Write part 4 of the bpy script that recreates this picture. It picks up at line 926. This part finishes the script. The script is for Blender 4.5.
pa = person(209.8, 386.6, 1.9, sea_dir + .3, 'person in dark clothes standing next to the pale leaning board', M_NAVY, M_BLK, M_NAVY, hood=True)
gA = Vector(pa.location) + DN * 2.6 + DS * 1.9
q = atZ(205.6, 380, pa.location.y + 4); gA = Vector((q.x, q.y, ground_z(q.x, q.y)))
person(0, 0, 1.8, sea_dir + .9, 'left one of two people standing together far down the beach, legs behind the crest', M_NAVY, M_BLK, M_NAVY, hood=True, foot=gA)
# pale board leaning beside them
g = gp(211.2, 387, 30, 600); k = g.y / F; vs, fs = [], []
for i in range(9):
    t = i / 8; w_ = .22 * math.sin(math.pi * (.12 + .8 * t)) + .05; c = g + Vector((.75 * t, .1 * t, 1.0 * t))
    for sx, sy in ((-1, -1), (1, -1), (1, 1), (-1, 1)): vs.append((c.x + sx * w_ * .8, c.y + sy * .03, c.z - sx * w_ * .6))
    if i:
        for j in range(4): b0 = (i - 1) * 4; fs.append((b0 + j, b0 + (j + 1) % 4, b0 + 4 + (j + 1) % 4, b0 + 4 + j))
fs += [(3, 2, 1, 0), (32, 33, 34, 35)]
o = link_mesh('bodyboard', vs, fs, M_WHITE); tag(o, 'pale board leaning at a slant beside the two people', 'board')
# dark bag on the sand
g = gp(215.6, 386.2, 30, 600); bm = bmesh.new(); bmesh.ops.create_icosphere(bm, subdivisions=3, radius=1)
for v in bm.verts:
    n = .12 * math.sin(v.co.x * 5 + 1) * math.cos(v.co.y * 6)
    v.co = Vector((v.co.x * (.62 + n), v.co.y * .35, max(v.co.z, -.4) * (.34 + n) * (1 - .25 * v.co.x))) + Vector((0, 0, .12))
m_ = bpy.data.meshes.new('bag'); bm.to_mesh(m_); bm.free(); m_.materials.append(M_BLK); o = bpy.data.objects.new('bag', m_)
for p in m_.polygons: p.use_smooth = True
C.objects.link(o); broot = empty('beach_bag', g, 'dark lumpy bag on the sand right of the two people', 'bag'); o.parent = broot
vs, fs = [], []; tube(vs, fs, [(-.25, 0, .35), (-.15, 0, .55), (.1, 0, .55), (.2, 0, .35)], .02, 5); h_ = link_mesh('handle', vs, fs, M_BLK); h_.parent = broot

● Work to be completed: Extract the data exactly as given.

● Reply to the task:
Write part 4 of the bpy script that recreates this picture. It picks up at line 926. This part finishes the script. The script is for Blender 4.5.
pa = person(209.8, 386.6, 1.9, sea_dir + .3, 'person in dark clothes standing next to the pale leaning board', M_NAVY, M_BLK, M_NAVY, hood=True)
gA = Vector(pa.location) + DN * 2.6 + DS * 1.9
q = atZ(205.6, 380, pa.location.y + 4); gA = Vector((q.x, q.y, ground_z(q.x, q.y)))
person(0, 0, 1.8, sea_dir + .9, 'left one of two people standing together far down the beach, legs behind the crest', M_NAVY, M_BLK, M_NAVY, hood=True, foot=gA)
# pale board leaning beside them
g = gp(211.2, 387, 30, 600); k = g.y / F; vs, fs = [], []
for i in range(9):
    t = i / 8; w_ = .22 * math.sin(math.pi * (.12 + .8 * t)) + .05; c = g + Vector((.75 * t, .1 * t, 1.0 * t))
    for sx, sy in ((-1, -1), (1, -1), (1, 1), (-1, 1)): vs.append((c.x + sx * w_ * .8, c.y + sy * .03, c.z - sx * w_ * .6))
    if i:
        for j in range(4): b0 = (i - 1) * 4; fs.append((b0 + j, b0 + (j + 1) % 4, b0 + 4 + (j + 1) % 4, b0 + 4 + j))
fs += [(3, 2, 1, 0), (32, 33, 34, 35)]
o = link_mesh('bodyboard', vs, fs, M_WHITE); tag(o, 'pale board leaning at a slant beside the two people', 'board')
# dark bag on the sand
g = gp(215.6, 386.2, 30, 600); bm = bmesh.new(); bmesh.ops.create_icosphere(bm, subdivisions=3, radius=1)
for v in bm.verts:
    n = .12 * math.sin(v.co.x * 5 + 1) * math.cos(v.co.y * 6)
    v.co = Vector((v.co.x * (.62 + n), v.co.y * .35, max(v.co.z, -.4) * (.34 + n) * (1 - .25 * v.co.x))) + Vector((0, 0, .12))
m_ = bpy.data.meshes.new('bag'); bm.to_mesh(m_); bm.free(); m_.materials.append(M_BLK); o = bpy.data.objects.new('bag', m_)
for p in m_.polygons: p.use_smooth = True
C.objects.link(o); broot = empty('beach_bag', g, 'dark lumpy bag on the sand right of the two people', 'bag'); o.parent = broot
vs, fs = [], []; tube(vs, fs, [(-.25, 0, .35), (-.15, 0, .55), (.1, 0, .55), (.2, 0, .35)], .02, 5); h_ = link_mesh('handle', vs, fs, M_BLK); h_.parent = broot